During the winter the band played indoors at weddings and at the Masons’ ball, held yearly at the armory. A smaller group, about half the band, also played for the skaters at Fred Weinberg’s ice rink at Fifth and Hill (Weinberg was married to Henry Otto Sr.’s daughter Mary; Julius was his son). The players sat in a little hut in the middle of the ice, closing the windows periodically so they could get warm.

Otto’s band was composed of townsfolk, and all were Germans or of German ancestry. At that time, town and gown generally kept to themselves--but they would come together to make music. Thanks to such a collaboration in 1898, Otto’s Band was the first to play “The Victors,” composed by U-M music major Louis Elbel.

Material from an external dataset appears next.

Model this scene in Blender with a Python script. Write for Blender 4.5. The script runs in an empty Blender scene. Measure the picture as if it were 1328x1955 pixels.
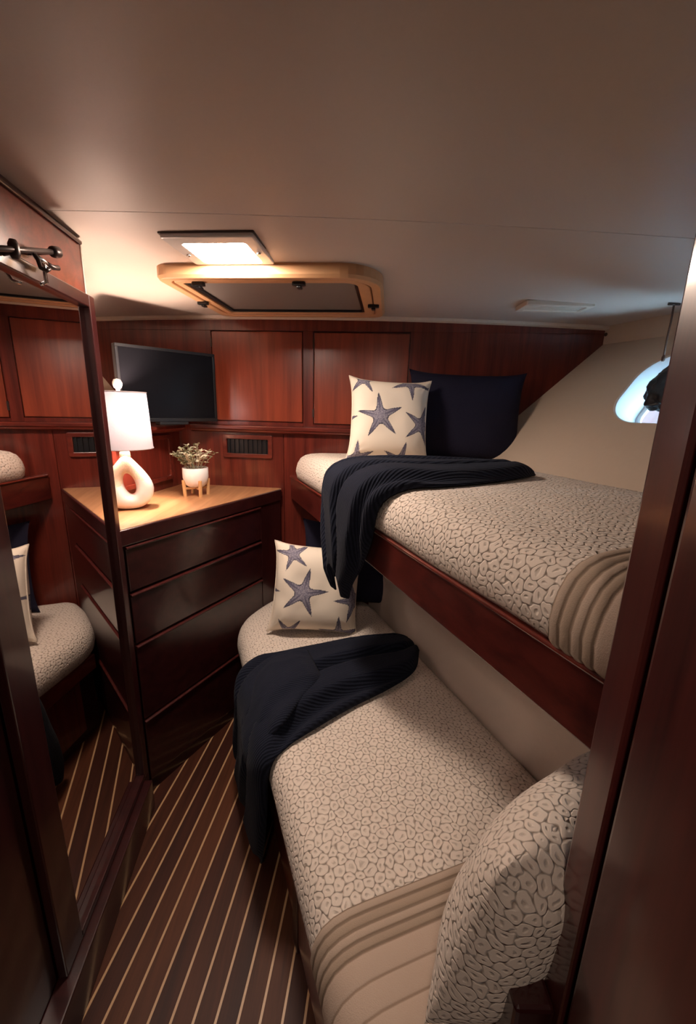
import bpy, bmesh, math, random
from math import sin, cos, pi, radians, sqrt, atan2
from mathutils import Vector, Matrix, noise

random.seed(7)
S = bpy.context.scene
COL = S.collection

# ------------------------------------------------------------------ camera
cam_d = bpy.data.cameras.new('camera')
cam = bpy.data.objects.new('camera', cam_d)
COL.objects.link(cam)
cam_d.sensor_fit = 'VERTICAL'
cam_d.sensor_height = 36.0
cam_d.lens = 790.0 / 1955.0 * 36.0
cam_d.clip_start = 0.02
PITCH, ROLL = radians(14.2), radians(1.5)
fwd = Vector((0, cos(PITCH), -sin(PITCH)))
up0 = Vector((0, sin(PITCH), cos(PITCH)))
rt0 = Vector((1, 0, 0))
rt = rt0 * cos(ROLL) + up0 * sin(ROLL)
up = up0 * cos(ROLL) - rt0 * sin(ROLL)
cam.matrix_world = Matrix(((rt.x, up.x, -fwd.x, 0), (rt.y, up.y, -fwd.y, 0),
                           (rt.z, up.z, -fwd.z, 1.5), (0, 0, 0, 1)))
S.camera = cam

# ------------------------------------------------------------------ world, exposure
world = bpy.data.worlds.new('daylight'); S.world = world
world.use_nodes = True
wb = world.node_tree.nodes['Background']
wb.inputs[0].default_value = (0.50, 0.78, 1.0, 1)
wb.inputs[1].default_value = 10.0
S.view_settings.view_transform = 'Standard'
S.view_settings.look = 'None'
S.view_settings.gamma = 1.0
S.view_settings.use_curve_mapping = False
S.view_settings.exposure = 0.95
PANEL_EMIT = 84.0       # ceiling panel light
BULB_W = 18.0            # table lamp bulb
FILL_W = 3.5         # unseen fill light added in the passage behind the camera

# ------------------------------------------------------------------ helpers
WM = {}
def mat4(loc, yaw=0.0):
    return Matrix.Translation(Vector(loc)) @ Matrix.Rotation(yaw, 4, 'Z')

def thing(name, label, cat, loc=(0, 0, 0), group=None, yaw=0.0):
    o = bpy.data.objects.new(name, None); COL.objects.link(o)
    o.empty_display_size = 0.05
    o.matrix_world = mat4(loc, yaw); WM[o.name] = o.matrix_world.copy()
    o['label'] = label; o['category'] = cat
    if group: o['group'] = group
    return o

def tag(o, label, cat, group=None):
    o['label'] = label; o['category'] = cat
    if group: o['group'] = group
    return o

def struct(o, label=None):
    o['kind'] = 'structure'
    if label: o['label'] = label
    return o

def mk(name, V, F, mat, parent=None, smooth=False, uvs=None, bevel=0, solid=0, sub=0, origin=None, seg=2):
    """world-space verts -> one mesh object (child of parent when given)"""
    V = [Vector(v) for v in V]
    if parent is not None:
        W = WM[parent.name]
    else:
        if origin is None:
            xs = [v.x for v in V]; ys = [v.y for v in V]; zs = [v.z for v in V]
            origin = ((min(xs)+max(xs))/2, (min(ys)+max(ys))/2, min(zs))
        W = Matrix.Translation(Vector(origin))
    Wi = W.inverted()
    me = bpy.data.meshes.new(name)
    me.from_pydata([Wi @ v for v in V], [], F)
    me.validate()
    bm = bmesh.new(); bm.from_mesh(me)
    bmesh.ops.recalc_face_normals(bm, faces=bm.faces[:])
    bm.to_mesh(me); bm.free()
    if uvs is not None:
        uvl = me.uv_layers.new(name='UVMap')
        for l in me.loops:
            uvl.data[l.index].uv = uvs[l.vertex_index]
    if smooth:
        me.polygons.foreach_set('use_smooth', [True]*len(me.polygons))
    me.materials.append(mat)
    o = bpy.data.objects.new(name, me); COL.objects.link(o)
    if parent is not None:
        o.parent = parent; WM[o.name] = W
    else:
        o.matrix_world = W; WM[o.name] = W.copy()
    if solid:
        m = o.modifiers.new('solid', 'SOLIDIFY'); m.thickness = solid; m.offset = 0
    if bevel:
        m = o.modifiers.new('bevel', 'BEVEL'); m.width = bevel; m.segments = seg; m.limit_method = 'ANGLE'
        m.angle_limit = radians(40)
    if sub:
        m = o.modifiers.new('sub', 'SUBSURF'); m.levels = sub; m.render_levels = sub
    return o

BOXF = [(0,1,2,3),(7,6,5,4),(0,4,5,1),(1,5,6,2),(2,6,7,3),(3,7,4,0)]
def boxv(x0,x1,y0,y1,z0,z1, M=None):
    v = [Vector(p) for p in ((x0,y0,z0),(x1,y0,z0),(x1,y1,z0),(x0,y1,z0),(x0,y0,z1),(x1,y0,z1),(x1,y1,z1),(x0,y1,z1))]
    return [M @ p for p in v] if M is not None else v
def box(name, b, mat, parent=None, M=None, bevel=0.0, **k):
    return mk(name, boxv(*b, M), BOXF, mat, parent, bevel=bevel, **k)

def prism(name, poly, z0, z1, mat, parent=None, M=None, bevel=0.0, **k):
    n = len(poly)
    V = [Vector((x,y,z0)) for x,y in poly] + [Vector((x,y,z1)) for x,y in poly]
    if M is not None: V = [M @ v for v in V]
    F = [tuple(range(n))[::-1], tuple(range(n,2*n))] + [(i,(i+1)%n,n+(i+1)%n,n+i) for i in range(n)]
    return mk(name, V, F, mat, parent, bevel=bevel, **k)

def lathe_vf(prof, seg=32, c=(0,0,0), M=None):
    V=[]; F=[]
    for r,z in prof:
        for i in range(seg):
            a=2*pi*i/seg; V.append(Vector((c[0]+r*cos(a), c[1]+r*sin(a), c[2]+z)))
    for j in range(len(prof)-1):
        for i in range(seg):
            F.append((j*seg+i, j*seg+(i+1)%seg, (j+1)*seg+(i+1)%seg, (j+1)*seg+i))
    if M is not None: V=[M@v for v in V]
    return V,F
def lathe(name, prof, mat, parent=None, seg=32, c=(0,0,0), M=None, caps=True, **k):
    V,F = lathe_vf(prof,seg,c,M)
    if caps:
        if prof[0][0]>1e-5: F.append(tuple(range(seg))[::-1])
        if prof[-1][0]>1e-5: F.append(tuple(range((len(prof)-1)*seg, len(prof)*seg)))
    return mk(name,V,F,mat,parent,smooth=True,**k)

def tube_vf(path, rad, seg=10):
    path=[Vector(p) for p in path]; V=[];F=[]
    n=len(path); rads = rad if isinstance(rad,(list,tuple)) else [rad]*n
    prev=None
    for i,p in enumerate(path):
        t=(path[min(i+1,n-1)]-path[max(i-1,0)]).normalized()
        if prev is None:
            a=Vector((0,0,1)) if abs(t.z)<.9 else Vector((1,0,0))
            u=t.cross(a).normalized()
        else:
            u=(prev-t*prev.dot(t)).normalized()
        prev=u; w=t.cross(u)
        for k in range(seg):
            an=2*pi*k/seg; V.append(p+(u*cos(an)+w*sin(an))*rads[i])
    for i in range(n-1):
        for k in range(seg):
            F.append((i*seg+k,i*seg+(k+1)%seg,(i+1)*seg+(k+1)%seg,(i+1)*seg+k))
    F.append(tuple(range(seg))[::-1]); F.append(tuple(range((n-1)*seg,n*seg)))
    return V,F
def tube(name, path, rad, mat, parent=None, seg=10, **k):
    V,F=tube_vf(path,rad,seg); return mk(name,V,F,mat,parent,smooth=True,**k)

def rrect(x0,x1,y0,y1,r,seg=8):
    """rounded rectangle outline, r is a number or four radii (from lower left, counter-clockwise)"""
    rs = r if isinstance(r,(list,tuple)) else [r]*4
    out=[]
    for (cx,cy,a0),q in zip(((x0+rs[0],y0+rs[0],pi),(x1-rs[1],y0+rs[1],1.5*pi),(x1-rs[2],y1-rs[2],0),(x0+rs[3],y1-rs[3],.5*pi)),rs):
        for i in range(seg+1):
            a=a0+.5*pi*i/seg; out.append((cx+q*cos(a),cy+q*sin(a)))
    return out

def ring(name, outer, inner, z0, z1, mat, parent=None, M=None, bevel=0, **k):
    n=len(outer); V=[]
    for P,z in ((outer,z0),(inner,z0),(inner,z1),(outer,z1)):
        V+=[Vector((x,y,z)) for x,y in P]
    if M is not None: V=[M@v for v in V]
    F=[]
    for a in range(4):
        b=(a+1)%4
        for i in range(n):
            F.append((a*n+i,a*n+(i+1)%n,b*n+(i+1)%n,b*n+i))
    return mk(name,V,F,mat,parent,bevel=bevel,**k)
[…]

Elbel and Louis Otto were friends. “I remember my father telling of Louis Elbel writing ‘The Victors’ and coming down to our [house] and playing it for father’s comments,” Louis’s son Ferdinand recalled in a written reminiscence. Working from Elbel’s manuscript, Otto’s Band played “The Victors” at the very next U-M football game, and the song became part of the band’s concert repertoire.

Otto’s Band played frequently at early U-M football games, either on its own or supplementing the U-M band when there were not enough student players. “In nineteen two, three, four, townspeople made up about a quarter of the band,” says Bob MacGregor, who has done extensive research on the history of the U-M band. In 1905 Otto’s Band and the U-M band both went to Chicago for a game. A section of the stands collapsed, and the musicians ended up helping with first aid more than playing music.

In 1914 Ann Arbor musicians organized a branch of the American Federation of Musicians, Local 625. Otto’s became the first union band in the city, and Louis Otto was elected the union’s first president.
Three years later the United States declared war on Germany and entered World War I. If the German American band members felt any misgivings, they gave no public sign. Otto’s Band played a prominent role in Ann Arbor’s public commemorations of the war. On August 15, 1917, the Ann Arbor News reported that an estimated 10,000 people gathered to say good-bye to a group of recruits leaving for training at Camp Grayling. “Hundreds walked to the station alongside the marching troops,” the paper wrote, “headed by Otto’s band, and keeping step to martial music.”

When the war ended in 1918, Otto’s Band was again out in full force. After parading through Ann Arbor, the band was asked to come to Chelsea to help the village celebrate.

Otto’s Band is believed to have played for the last time on June 30, 1922, at the laying of the cornerstone for the Masonic Temple on Fourth Avenue (replaced in the late 1970s by the federal building parking lot). Though only in his forties, Louis Otto died two years later, in 1924.

No recording was ever made of Otto’s Band, but people who played in or heard the band remembered it and talked of it the rest of their lives. Robert Steeb recalls how his father-in-law, band member Ernest Bethke, used to chuckle about a mistake he once made when marching south on Main. The band turned smartly onto Packard--all except for Bethke, who missed the turn and, to his chagrin, found himself marching alone down Main Street.